“I Always Could Cook”
In the early 1930s, travelers pulling into Harland Sanders’s service station in North Corbin, Kentucky, had little to look forward to beyond fuel and a windshield wipe. One customer’s frustration—“Damn! There ain’t a decent place around here to eat!”—struck a chord with Sanders.
Remembering his knack for cooking, Sanders cleared out a small room at the back of the station, laid linoleum on the floor, and set a dining table from his own home. He began serving family-style meals: fried chicken, mashed potatoes, country ham, biscuits. Word spread quickly.
The Colonel’s Road to Reinvention
Before the fried chicken, Sanders had drifted across jobs: farmhand, streetcar conductor, railroad fireman, insurance salesman, lawyer, ferryboat operator, and more. He was born in 1890 near Henryville, Indiana, lost his father at age five, and left home at ten.
He built and lost businesses multiple times. In 1935, Kentucky’s governor awarded him the honorary title “Colonel.” By 1939, food critic Duncan Hines was recommending Sanders’s café, which grew to seat over 140 guests. But when a federal highway bypassed Corbin in the 1950s, traffic dried up.
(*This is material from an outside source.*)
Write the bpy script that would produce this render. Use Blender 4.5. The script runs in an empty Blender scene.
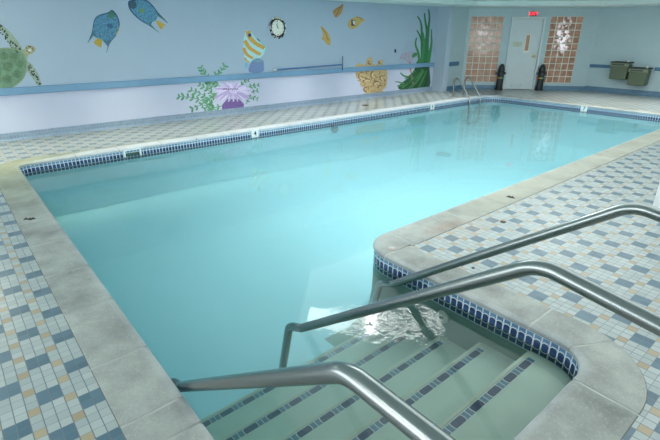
import bpy, bmesh, math, random
from mathutils import Vector, Matrix
from mathutils.geometry import tessellate_polygon
random.seed(7)
S = 1.66                      # metres per layout unit (the lens stands one unit above the deck)
scn = bpy.context.scene
COL = scn.collection
PI = math.pi

# ------------------------------------------------------------------ camera
F_PX, PITCH, ROLL, YAW = 450.213, math.radians(22.667), math.radians(0.185), math.radians(49.943)
cy, sy, cp, sp = math.cos(YAW), math.sin(YAW), math.cos(PITCH), math.sin(PITCH)
FW = Vector((-sy*cp, cy*cp, -sp)); RT0 = Vector((cy, sy, 0)); UP0 = RT0.cross(FW)
RT = math.cos(ROLL)*RT0 + math.sin(ROLL)*UP0
UP = -math.sin(ROLL)*RT0 + math.cos(ROLL)*UP0
cam = bpy.data.cameras.new('camera'); cam.sensor_width = 36; cam.lens = F_PX/660*36
cam.clip_start = 0.02; cam.clip_end = 200
co = bpy.data.objects.new('camera', cam); COL.objects.link(co)
m3 = Matrix((RT, UP, -FW)).transposed()
co.matrix_world = Matrix.Translation((0, 0, S)) @ m3.to_4x4()
scn.camera = co

def ray(px, py): return RT*((px-330)/F_PX) - UP*((py-220)/F_PX) + FW
MX = -5.40                    # the mural wall plane
def on_mural(px, py, X=MX):   # where a point of the wall painting lies on the wall: (along, height)
    d = ray(px, py); t = X/d.x
    return d.y*t, 1+d.z*t

# ------------------------------------------------------------------ materials
def new_mat(name):
    m = bpy.data.materials.new(name); m.use_nodes = True
    nt = m.node_tree
    return m, nt, nt.nodes['Principled BSDF']
def srgb(c):
    return tuple(((v/255)/12.92 if v/255 <= .04045 else ((v/255+.055)/1.055)**2.4) for v in c)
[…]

Sanders sold his café at a loss and lived on Social Security—at age 65.
Franchising Fried Chicken
In 1952, Sanders met Salt Lake City restaurateur Pete Harman, who became the first to franchise “Kentucky Fried Chicken.” Harman introduced buckets, carryout meals, and slogans like “finger-lickin’ good.” After losing his Corbin café, Sanders began crisscrossing America, cooking sample meals in mom-and-pop diners using his pressure cookers and secret seasoning blend.
He slept in his car, selling franchise rights one restaurant at a time. His deal: four to five cents per chicken sold. By 1964, Sanders had sold over 600 franchises and accepted a $2 million offer for the business.
Buckets, Cookers, and a Brand Built to Travel
KFC grew rapidly under its new owners, eventually becoming one of the most recognized fast-food chains in the world. Sanders remained the face of the brand into his later years, clad in a white suit and black string tie.
Sanders died in 1980 at age 90; Harman in 2014 at age 95. By then, KFC had expanded to nearly 20,000 locations globally—including one that opened in Burma in 2015, more than 8,000 miles from where it all began in Corbin.
A frustrated traveler in 1930s Kentucky exclaimed there was nowhere decent to eat.
Harland Sanders, a gas station owner, took it to heart.